John R. Hinnells begins his paper on Cautes and Cautopates[1] by articulating precisely what he is going to do and how he is going to do it. It’s a massive step forward from the random theorising of the Cumont era.
Instead of starting with a mess of factoids and assembling them into a theory, Hinnells is determined to start with cold, hard, facts. He’s not going to waste time on theories about what things might mean — too often presented as facts themselves — but instead intends to catalogue precisely what is actually known.
Just listen to this!
This study is an attempt to apply to the study of Cautes and Cautopates principles of method in the interpretation of Mithraic iconography for which I have argued previously. I wrote: ‘the proper place to begin a study of Mithraism is with the Roman material, then and only then may one begin to consider which, if any, are the appropriate traditions with which to compare one’s data‘ (1975b: 343). Studies of Mithraism have generally proceeded from the basis of external parallels. In the case of the torchbearers, attention has been given to the search for the Iranian origins of their names. That search is ignored in this article in a deliberate attempt to analyse the Mithraic iconography with as few presuppositions as possible. To that end all previous studies of the iconography are left out of consideration. The article has a clearly defined and limited aim — to collect and analyse the Roman Mithraic iconography of the torchbearers. A subsequent article will attempt to interpret that inconography and will consider the various theories which have been advanced. Here the only subject of discussion is the iconography of the monuments.
Emphasis mine.
I have a feeling that those words could usefully appear on the wall of any scholar tasked with analysing a subject based on scanty and confusing sources. Any paper assembled on these principles cannot avoid being of permanent value.
Cumont’s work was excellent in its day. But the analysis of the data was always subjective, and never resolved anything, and never provided a methodology by which anything could be further examined.
By contrast Hinnells shows the way in which scholarship had developed, and had devised methods to ensure objectivity.
Distinguishing between data and deduction, basing oneself conservatively on the data, and ignoring the woolliness of older and less careful scholarship in favour of precise, measurable facts … that is what scholarship means. Any fool can write an essay that is really merely decorated with facts.

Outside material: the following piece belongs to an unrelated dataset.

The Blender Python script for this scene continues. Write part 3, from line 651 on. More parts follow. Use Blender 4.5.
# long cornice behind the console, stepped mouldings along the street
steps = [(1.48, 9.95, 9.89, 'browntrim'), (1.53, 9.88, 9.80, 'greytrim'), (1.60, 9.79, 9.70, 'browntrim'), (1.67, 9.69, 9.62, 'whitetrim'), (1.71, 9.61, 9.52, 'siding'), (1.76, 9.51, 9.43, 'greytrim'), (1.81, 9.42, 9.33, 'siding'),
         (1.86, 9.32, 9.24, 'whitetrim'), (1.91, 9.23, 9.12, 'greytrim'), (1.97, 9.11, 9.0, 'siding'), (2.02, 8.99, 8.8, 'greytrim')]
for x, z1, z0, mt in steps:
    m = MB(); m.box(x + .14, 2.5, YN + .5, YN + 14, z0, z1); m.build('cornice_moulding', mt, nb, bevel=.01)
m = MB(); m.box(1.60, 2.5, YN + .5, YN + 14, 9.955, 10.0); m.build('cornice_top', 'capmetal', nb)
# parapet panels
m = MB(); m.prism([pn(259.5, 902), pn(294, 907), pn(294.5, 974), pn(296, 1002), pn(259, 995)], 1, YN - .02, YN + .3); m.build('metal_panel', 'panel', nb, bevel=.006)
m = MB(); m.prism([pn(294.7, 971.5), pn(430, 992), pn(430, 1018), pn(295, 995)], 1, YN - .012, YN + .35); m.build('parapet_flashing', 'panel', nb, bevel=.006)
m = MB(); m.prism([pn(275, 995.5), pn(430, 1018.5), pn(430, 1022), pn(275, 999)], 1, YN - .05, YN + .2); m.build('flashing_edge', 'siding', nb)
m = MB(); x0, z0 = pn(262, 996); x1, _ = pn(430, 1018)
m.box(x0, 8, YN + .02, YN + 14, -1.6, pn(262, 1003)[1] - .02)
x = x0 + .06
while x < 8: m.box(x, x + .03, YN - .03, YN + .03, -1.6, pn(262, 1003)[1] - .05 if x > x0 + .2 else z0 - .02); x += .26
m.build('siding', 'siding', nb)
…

- [1]John R. Hinnells, The iconography of Cautes and Cautopates I: the data, Journal of Mithraic Studies 1 (1976), p.36-67 plus plates.↩
Sadly, I can’t contribute much on the subject of Mithras, what I think know, I would have a problem referencing, and does not relate to primary sources.
However, I am constantly finding myself in opposition to ‘scholarship’ in my own field. As an archaeologist I always address the data at the the most ‘primary’ level I can find, usually archaeological reports, where I am careful to distinguish between the evidence found and the conclusions drawn. ‘Scholarship’ too often revolves around the writing of other scholars rather than the evidence itself. As a result, scholarship takes on a inertia of it’s own and far greater significance than the evidence, and takes you into the area of ‘belief’ – which is often allowed to overrule more logical approaches. Too much scholarship is simply repeating and synthesizing the views of others creating and sustaining what is little more than well referenced myths.
My favorite examples are the fires in the center of Celtic roundhouses, and the description of The Vallum as a boundary ditch, both ideas lying well beyond the nature of the evidence, and the latter with a history of scholarship and references dating back to the Venerable Bede.
Thus, I love your last paragraph, and naturally see myself on the right side of that statement!
Roger: the plates fall within pp. 36-67 (I forget between which numbered pages, but fairly early), just in case you thought otherwise (above).
Ah, thank you — I had not spotted that.